Si en el caso Floyd los periodistas jóvenes fueron observados con cierta pátina de heroísmo –aunque también fue muy criticada la decisión del Times de echar al editor–, el affair Weigel-Sonmez parece haber sido la gota que rebalsó la paciencia de aquellos hartos por la tiranía de la corrección política y la falta de apego a la libertad de expresión: Sonmez fue señalada como una “ofendida crónica” y parodiada ya sin culpa no solamente por Maher, sino por otros referentes de opinión. Y si bien también recibió mucho apoyo como una mujer profesional joven que tiene el valor de denunciar la discriminación estructural en un medio clásico, la sensación es que el clima de época volvió a permitir burlar a “la denunciadora”, toda una nueva figura en la cultura popular, algo que llegó al éxtasis en el juicio de Johnny Depp y Amber Heard. De hecho, Netflix acaba de estrenar un nuevo monólogo de Ricky Gervais donde explícitamente se burla de quienes se ofenden y hace chistes de la vieja escuela.
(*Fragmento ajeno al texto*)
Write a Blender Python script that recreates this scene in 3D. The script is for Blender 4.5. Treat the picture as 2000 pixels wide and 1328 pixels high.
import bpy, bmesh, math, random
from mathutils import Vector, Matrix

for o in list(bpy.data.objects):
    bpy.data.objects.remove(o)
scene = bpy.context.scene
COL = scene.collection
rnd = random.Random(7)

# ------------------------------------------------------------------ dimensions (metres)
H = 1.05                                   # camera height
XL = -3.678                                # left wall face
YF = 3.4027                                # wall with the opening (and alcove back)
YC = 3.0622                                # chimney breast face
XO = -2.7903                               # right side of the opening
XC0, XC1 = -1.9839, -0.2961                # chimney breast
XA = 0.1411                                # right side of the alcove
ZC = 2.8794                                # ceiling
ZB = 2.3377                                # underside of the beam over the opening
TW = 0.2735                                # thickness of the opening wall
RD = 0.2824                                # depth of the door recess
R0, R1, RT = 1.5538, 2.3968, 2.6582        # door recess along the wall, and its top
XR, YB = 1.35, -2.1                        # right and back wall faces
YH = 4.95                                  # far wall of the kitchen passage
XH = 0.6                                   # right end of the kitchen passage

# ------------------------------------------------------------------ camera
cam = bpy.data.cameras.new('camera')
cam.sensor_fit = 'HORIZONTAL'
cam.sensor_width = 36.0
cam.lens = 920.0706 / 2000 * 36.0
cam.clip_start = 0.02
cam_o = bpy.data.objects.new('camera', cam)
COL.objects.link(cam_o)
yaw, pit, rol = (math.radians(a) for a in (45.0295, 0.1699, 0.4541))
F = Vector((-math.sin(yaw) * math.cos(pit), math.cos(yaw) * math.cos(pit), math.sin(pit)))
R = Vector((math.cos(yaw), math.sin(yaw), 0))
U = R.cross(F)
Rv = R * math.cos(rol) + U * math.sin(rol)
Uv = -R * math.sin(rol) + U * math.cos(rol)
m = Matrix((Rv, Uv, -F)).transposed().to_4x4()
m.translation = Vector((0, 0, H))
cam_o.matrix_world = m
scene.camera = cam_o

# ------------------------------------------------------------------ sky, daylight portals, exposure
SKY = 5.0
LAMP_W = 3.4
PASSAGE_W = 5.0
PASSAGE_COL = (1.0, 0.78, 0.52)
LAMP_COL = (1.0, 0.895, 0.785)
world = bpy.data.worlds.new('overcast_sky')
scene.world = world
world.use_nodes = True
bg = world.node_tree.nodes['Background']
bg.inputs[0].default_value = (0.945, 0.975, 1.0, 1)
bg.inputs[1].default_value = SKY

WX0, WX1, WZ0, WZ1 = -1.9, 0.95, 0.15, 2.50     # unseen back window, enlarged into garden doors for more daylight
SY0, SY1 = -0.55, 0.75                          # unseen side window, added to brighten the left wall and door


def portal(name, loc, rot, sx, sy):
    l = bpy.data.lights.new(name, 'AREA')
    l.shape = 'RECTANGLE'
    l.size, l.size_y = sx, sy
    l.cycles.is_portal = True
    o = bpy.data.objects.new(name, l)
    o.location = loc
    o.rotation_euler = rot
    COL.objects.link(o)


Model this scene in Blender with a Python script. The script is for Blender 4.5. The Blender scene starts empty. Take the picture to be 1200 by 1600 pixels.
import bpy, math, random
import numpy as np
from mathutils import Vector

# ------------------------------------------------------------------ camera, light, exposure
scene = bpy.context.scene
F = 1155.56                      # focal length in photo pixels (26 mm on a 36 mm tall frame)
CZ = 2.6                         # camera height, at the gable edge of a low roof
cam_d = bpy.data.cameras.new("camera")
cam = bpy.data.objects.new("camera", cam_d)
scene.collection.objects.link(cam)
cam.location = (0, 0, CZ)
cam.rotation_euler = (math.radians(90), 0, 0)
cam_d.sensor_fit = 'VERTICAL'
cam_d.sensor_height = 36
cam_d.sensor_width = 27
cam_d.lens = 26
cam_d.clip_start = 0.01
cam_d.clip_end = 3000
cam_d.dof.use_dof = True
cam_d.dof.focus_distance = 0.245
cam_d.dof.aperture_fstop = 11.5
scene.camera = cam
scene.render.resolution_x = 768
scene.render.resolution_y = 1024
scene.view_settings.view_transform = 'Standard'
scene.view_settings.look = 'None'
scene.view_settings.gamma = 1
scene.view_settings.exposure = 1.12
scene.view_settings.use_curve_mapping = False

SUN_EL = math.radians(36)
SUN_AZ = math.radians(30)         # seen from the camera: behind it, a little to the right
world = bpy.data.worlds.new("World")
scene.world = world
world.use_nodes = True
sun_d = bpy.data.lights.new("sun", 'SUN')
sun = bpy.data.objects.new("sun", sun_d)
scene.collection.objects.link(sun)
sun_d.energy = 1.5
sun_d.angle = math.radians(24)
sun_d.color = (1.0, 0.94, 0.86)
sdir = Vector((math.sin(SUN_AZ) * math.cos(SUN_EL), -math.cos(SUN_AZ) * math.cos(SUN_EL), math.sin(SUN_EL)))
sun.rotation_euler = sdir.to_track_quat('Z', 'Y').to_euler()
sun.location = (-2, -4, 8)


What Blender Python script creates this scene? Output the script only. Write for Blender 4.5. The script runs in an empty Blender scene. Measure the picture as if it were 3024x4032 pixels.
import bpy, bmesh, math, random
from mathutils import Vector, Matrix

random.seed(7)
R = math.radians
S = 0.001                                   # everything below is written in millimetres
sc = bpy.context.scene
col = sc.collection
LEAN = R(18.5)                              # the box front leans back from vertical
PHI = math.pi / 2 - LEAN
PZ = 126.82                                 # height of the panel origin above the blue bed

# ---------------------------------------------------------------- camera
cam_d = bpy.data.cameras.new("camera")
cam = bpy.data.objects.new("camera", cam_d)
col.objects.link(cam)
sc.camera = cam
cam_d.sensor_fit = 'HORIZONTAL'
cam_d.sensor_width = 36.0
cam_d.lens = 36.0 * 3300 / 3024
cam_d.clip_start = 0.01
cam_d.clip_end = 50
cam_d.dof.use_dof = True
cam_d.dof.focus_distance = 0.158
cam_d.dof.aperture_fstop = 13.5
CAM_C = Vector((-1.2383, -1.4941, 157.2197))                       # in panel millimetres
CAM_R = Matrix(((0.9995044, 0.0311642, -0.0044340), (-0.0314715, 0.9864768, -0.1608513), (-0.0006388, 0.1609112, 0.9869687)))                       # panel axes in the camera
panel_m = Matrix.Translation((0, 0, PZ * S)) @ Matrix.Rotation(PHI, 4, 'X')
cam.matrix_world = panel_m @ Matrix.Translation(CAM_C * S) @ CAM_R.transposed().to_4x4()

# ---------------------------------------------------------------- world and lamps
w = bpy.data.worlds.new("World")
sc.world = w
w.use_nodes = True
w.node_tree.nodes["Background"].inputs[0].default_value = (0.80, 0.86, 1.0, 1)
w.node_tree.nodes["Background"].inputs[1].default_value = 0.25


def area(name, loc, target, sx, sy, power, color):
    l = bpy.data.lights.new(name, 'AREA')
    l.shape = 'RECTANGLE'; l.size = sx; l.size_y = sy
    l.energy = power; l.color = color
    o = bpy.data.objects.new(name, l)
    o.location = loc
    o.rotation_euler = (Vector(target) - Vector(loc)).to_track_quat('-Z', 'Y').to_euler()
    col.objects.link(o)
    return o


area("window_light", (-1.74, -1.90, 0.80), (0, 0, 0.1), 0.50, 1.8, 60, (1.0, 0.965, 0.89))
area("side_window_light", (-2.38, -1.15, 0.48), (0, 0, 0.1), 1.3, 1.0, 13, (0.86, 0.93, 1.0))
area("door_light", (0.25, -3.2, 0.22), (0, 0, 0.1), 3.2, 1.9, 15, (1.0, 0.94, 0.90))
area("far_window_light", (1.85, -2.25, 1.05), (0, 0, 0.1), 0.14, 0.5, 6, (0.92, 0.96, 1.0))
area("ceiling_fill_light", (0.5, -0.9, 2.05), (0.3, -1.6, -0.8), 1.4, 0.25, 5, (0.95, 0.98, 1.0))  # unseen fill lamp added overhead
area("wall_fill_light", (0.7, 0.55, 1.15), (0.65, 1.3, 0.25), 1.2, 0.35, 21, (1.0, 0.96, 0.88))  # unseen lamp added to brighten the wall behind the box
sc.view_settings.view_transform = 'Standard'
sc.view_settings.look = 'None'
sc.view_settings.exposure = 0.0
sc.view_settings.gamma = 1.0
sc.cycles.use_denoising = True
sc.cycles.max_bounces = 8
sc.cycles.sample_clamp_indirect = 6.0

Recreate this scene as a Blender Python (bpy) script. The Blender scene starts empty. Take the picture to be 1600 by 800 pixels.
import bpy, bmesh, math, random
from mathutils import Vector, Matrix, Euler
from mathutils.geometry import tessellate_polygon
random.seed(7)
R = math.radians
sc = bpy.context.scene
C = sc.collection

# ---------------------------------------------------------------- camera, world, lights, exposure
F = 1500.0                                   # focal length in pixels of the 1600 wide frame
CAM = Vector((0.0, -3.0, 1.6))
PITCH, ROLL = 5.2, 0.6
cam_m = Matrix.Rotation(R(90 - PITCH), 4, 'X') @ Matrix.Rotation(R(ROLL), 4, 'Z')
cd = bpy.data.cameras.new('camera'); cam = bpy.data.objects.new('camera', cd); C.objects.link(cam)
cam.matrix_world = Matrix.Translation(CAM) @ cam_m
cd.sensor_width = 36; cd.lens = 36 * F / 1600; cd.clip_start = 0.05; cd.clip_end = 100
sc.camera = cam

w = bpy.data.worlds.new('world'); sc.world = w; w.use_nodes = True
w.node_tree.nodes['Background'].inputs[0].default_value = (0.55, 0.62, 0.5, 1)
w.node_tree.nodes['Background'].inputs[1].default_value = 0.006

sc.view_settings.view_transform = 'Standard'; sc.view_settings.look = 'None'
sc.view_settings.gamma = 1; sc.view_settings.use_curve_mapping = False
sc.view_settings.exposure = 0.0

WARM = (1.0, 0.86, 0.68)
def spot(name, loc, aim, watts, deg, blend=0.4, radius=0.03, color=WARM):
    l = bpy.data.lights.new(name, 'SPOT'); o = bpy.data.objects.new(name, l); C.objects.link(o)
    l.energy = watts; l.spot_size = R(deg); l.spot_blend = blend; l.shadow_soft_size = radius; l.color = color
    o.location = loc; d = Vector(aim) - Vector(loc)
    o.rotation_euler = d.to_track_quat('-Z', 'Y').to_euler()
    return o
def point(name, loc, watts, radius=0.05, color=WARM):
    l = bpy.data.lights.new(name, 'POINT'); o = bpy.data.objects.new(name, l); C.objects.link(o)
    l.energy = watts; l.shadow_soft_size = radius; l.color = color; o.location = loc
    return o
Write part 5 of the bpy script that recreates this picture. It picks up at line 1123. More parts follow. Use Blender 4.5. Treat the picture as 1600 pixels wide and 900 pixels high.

Maher comparó el Post que 50 años antes cubrió el Watergate con este de enredos y compulsión denuncista en Twitter, trató a los jóvenes de poco valientes, extremadamente sensibles y poco comprometidos e instó a esa generación a recuperar el sendero del periodismo clásico. Con un sarcasmo feroz, fue todavía más lejos, sin reconocer ningún mérito a las discusiones sobre violencia y discriminación estructural que se dieron post MeToo, por ejemplo. Hastiado, concluyó: “la democracia muere en la estupidez”.
Con elecciones cercanas y la figura de Trump todavía gravitante en la política estadounidense, habrá que ver las consecuencias políticas y culturales de otra compulsión: la de la constante ridiculización de los jóvenes.